Snapping up the 17 percent holding will allow the London-based fund manager to own 21 percent of the company, in which it first invested in 2007. Hermes is investing in the business “on behalf of clients” without using its flagship infrastructure fund, a spokesperson for the firm told Infrastructure Investor.
Hermes closed its infrastructure vehicle a year ago, collecting a total of £1.16 billion ($1.7 billion; €1.5 billion) for the main blind pool together with related accounts. The fund itself, for which Hermes raised £1.0 billion, had a target of £800 million.

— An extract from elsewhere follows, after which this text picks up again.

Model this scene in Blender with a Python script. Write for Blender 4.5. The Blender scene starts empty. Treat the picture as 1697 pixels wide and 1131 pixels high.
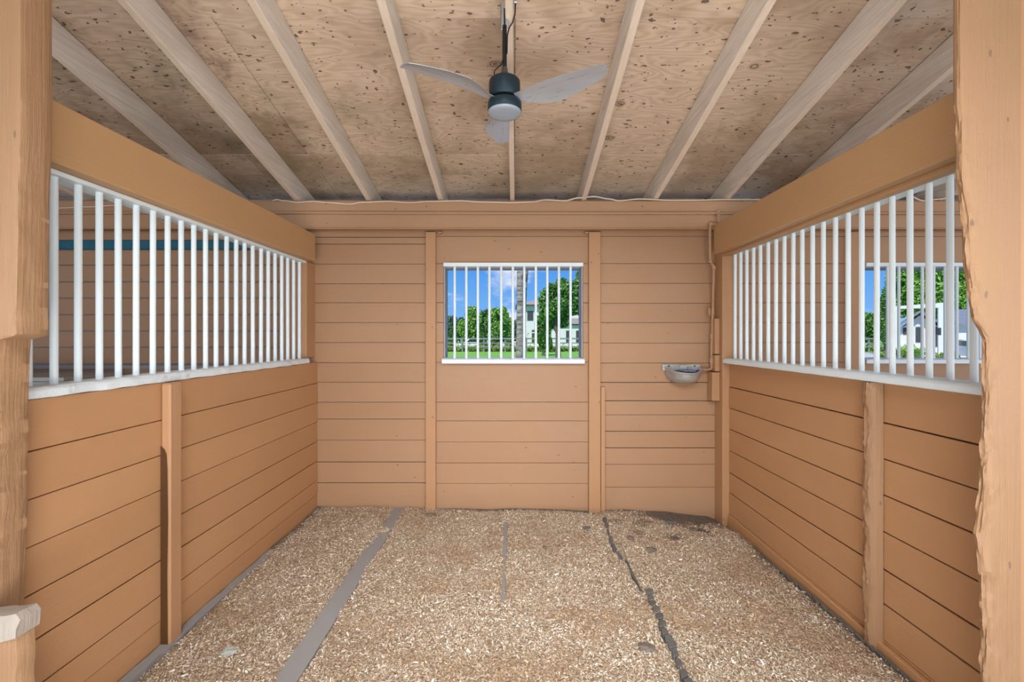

Southern Water covers an area encompassing Hampshire, the Isle of Wight, Kent and East and West Sussex. It supplies water to more than 2.4 million people and wastewater services to 4.6 million people.
The company is owned by the Greensands consortium, which bought Southern Water from UK lender RBS for £4.2 billion. At the time, the consortium included a fund advised by JPMorgan Asset Management, Australia's Challenger Infrastructure Fund, UBS Global Asset Management and Hermes.
Challenger then sold its stake to Future Fund, with Canada’s Northleaf Capital Partners later coming on board through buying a small stake from two Australian pensions. Hong Kong-based Cheung Kong Infrastructure also owns 4.8 percent of the business.